2013 Monument Ave. 10k

After two consecutive years of big PRs at this race, I fell off this time around to finish in 41:18 – 55 seconds off my best time. But, unlike the past two years, I have been focused on ultrarunning in 2013 and have done no significant speed work since returning from my injuries last fall. The majority of my mileage has been the slow and steady variety, aimed at increasing my ability to run longer distances.

I looked at this race as an opportunity to discover how the slow training would manifest itself during a faster race; to see if, in fact, the aerobic development would also make it easier to run faster. I have to say I am pleased with the results – to be able to run this time with minimal speed work in the past year and directly on the heels of some big training weeks, including a 20-mile trail run just 6 days before this race, shows that I’m still within striking distance of the ever-elusive sub-40 if I were to focus myself on the necessary training.

I didn’t have a solid time goal for this race other than to re-qualify myself for the A-wave in next year’s race by running a time of 41:59 or faster. Judging from recent workouts, I thought a 6:40 pace – or 41:30 overall – was a likely outcome. However, qualification times for this race are good for two years, so it wasn’t imperative to qualify this year since I could still use last year’s race for the 2014 event. It was just something that I could aim for.

This race, as always, was a fun one. Although as a runner in the first wave who is focused on running as hard as I can, it can be tough to really soak up the external atmosphere that makes this race what it is. I don’t see the spectators’ funny signs, the people running in costume are far behind me, and I only get to hear about 8 seconds of music from each band I pass along the way.

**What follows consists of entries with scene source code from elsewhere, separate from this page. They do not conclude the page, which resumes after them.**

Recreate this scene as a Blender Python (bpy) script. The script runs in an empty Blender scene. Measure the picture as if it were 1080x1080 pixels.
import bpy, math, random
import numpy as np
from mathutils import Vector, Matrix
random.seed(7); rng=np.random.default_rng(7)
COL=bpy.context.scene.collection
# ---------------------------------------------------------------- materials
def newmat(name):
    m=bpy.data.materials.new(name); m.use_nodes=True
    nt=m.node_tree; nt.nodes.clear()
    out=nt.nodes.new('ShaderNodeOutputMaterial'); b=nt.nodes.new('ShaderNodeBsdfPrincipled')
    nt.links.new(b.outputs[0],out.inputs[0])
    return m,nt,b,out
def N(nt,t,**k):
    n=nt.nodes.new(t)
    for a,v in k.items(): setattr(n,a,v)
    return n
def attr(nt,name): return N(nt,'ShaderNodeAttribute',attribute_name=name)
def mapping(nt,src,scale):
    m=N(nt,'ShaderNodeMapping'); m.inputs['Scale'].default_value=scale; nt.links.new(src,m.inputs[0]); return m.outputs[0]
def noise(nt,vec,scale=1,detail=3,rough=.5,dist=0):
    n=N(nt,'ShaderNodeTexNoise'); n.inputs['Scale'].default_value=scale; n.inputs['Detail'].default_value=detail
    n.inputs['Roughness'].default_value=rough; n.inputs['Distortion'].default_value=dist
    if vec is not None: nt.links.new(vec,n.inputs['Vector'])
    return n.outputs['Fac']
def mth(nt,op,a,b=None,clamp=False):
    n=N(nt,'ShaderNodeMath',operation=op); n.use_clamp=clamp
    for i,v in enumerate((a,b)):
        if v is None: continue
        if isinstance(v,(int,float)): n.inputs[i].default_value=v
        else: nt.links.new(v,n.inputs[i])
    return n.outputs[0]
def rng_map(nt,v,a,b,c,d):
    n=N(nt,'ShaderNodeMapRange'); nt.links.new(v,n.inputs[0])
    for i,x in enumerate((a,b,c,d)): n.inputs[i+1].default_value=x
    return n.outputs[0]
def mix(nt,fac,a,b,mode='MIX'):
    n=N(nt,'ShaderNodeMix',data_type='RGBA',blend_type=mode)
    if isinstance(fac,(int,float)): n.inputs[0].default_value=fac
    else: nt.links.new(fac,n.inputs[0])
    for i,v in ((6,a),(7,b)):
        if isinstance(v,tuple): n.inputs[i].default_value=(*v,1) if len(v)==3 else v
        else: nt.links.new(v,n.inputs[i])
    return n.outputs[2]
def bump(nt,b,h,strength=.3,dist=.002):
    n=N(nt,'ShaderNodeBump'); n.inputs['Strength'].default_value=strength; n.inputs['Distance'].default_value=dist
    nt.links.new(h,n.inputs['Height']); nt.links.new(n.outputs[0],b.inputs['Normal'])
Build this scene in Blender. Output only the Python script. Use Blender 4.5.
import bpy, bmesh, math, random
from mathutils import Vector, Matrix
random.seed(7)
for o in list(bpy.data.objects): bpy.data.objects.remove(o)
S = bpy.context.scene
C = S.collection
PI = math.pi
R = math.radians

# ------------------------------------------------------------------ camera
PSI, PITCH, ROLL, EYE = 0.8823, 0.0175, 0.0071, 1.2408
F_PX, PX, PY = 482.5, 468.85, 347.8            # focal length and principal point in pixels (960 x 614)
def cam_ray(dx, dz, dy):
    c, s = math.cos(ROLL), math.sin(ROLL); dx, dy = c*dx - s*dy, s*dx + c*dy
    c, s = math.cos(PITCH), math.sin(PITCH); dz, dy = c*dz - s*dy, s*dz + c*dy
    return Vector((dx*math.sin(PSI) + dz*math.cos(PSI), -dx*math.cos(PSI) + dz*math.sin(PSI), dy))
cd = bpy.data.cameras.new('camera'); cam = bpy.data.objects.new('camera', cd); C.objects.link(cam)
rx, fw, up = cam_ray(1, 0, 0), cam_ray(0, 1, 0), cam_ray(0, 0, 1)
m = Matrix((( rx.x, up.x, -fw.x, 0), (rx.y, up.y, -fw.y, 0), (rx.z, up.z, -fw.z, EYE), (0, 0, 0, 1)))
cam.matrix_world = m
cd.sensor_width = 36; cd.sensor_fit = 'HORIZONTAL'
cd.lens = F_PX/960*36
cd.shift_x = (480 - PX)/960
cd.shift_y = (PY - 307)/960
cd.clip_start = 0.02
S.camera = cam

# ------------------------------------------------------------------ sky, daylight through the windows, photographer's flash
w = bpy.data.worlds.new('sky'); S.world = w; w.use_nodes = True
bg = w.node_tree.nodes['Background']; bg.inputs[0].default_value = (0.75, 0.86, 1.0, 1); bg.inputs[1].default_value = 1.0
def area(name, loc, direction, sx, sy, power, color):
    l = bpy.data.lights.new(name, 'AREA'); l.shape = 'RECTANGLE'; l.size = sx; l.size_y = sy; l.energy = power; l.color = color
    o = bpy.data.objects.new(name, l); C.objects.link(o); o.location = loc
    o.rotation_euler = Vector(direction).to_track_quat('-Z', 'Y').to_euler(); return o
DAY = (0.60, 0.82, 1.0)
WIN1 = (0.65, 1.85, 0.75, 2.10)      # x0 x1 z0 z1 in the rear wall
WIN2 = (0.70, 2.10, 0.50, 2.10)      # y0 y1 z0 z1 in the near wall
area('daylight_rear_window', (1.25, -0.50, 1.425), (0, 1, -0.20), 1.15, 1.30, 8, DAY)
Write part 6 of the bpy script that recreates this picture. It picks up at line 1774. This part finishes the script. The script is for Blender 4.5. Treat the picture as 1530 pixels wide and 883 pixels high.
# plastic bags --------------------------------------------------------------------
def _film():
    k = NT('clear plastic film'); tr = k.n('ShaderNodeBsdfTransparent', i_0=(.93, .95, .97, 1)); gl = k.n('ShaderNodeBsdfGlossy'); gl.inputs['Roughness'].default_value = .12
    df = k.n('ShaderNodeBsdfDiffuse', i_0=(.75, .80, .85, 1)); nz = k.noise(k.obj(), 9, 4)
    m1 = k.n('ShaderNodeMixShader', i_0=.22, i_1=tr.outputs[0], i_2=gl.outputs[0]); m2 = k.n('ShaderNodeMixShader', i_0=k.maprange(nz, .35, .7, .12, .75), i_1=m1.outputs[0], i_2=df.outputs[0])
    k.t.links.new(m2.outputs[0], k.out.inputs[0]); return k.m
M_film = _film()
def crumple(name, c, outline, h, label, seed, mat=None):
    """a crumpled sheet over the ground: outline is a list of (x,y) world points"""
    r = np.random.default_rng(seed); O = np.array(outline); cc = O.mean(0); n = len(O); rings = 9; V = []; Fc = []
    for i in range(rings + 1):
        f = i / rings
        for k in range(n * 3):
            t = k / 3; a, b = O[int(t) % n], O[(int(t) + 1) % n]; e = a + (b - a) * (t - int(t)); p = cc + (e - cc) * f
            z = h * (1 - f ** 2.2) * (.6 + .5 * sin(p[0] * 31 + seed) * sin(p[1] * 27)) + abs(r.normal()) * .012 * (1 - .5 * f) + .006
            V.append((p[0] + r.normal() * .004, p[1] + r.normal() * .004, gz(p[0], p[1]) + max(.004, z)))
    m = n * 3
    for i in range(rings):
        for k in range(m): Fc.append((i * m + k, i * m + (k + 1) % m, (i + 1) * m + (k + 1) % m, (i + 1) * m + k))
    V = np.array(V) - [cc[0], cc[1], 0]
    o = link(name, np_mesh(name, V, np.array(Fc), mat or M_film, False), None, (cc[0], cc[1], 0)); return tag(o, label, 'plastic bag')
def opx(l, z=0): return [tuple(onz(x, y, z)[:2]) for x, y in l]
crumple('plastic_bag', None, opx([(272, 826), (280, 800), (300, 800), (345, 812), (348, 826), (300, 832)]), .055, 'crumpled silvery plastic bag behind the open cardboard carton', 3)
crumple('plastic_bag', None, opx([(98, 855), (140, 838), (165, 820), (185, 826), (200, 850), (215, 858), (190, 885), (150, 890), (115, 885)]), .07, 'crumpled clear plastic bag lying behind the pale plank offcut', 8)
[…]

This was only the second time I’ve run this race with a Garmin, but it was interesting to compare this year’s splits with those from 2012. Although I was 9 seconds per mile off last year’s pace (6:38 this year vs. 6:29 last year), each mile of my race rose and fell in the same way both years.

This year I opened with a 6:29, which felt incredibly easy as I was sucked along with the crowd. I briefly flirted with the outlandish possibility of running sub-40, but that thought was quickly dashed with a 6:41 second mile. I didn’t feel like my effort had decreased, and yet there I was. The third mile was, like last year, the slowest of the day, coming in at 6:48. I was definitely working hard but still felt strong. My 5k split was 20:49, and I realized that I could pretty easily hit my goal of sub-42 since I had plenty left in the tank.

However, I think this is where the ultra training started to rear its head. Although I felt strong and had plenty of energy, I didn’t have those extra gears of speed to tap when I reached the later miles. Mile 4 – generously sloping downhill, passed in 6:35, and then I was back up to 6:45 for the slightly hillier fifth mile.

In the biggest departure from last year, I could only muster a 6:30 for mile 6 – a downhill mile that I covered in 6:13 last year. Again, I felt relatively strong, but my effort wasn’t translating into faster speeds. The last 0.2 kick was at a 6:13 pace – not even close to last year’s 5:45 effort.

But that’s OK. I’m a different runner this year and I embrace the training path that I’ve chosen. That’s the wonderfully liberating thing about running – it can be whatever you want it to be, whatever fits your life at the moment and provides the fulfillment you need. And, even so, it’s still rewarding to knock out a 41-minute 10k when just a few years ago I was over the moon with a 45-minute performance.

Now it’s on to the real test of all this ultra training – the Promise Land 50k in just two weeks!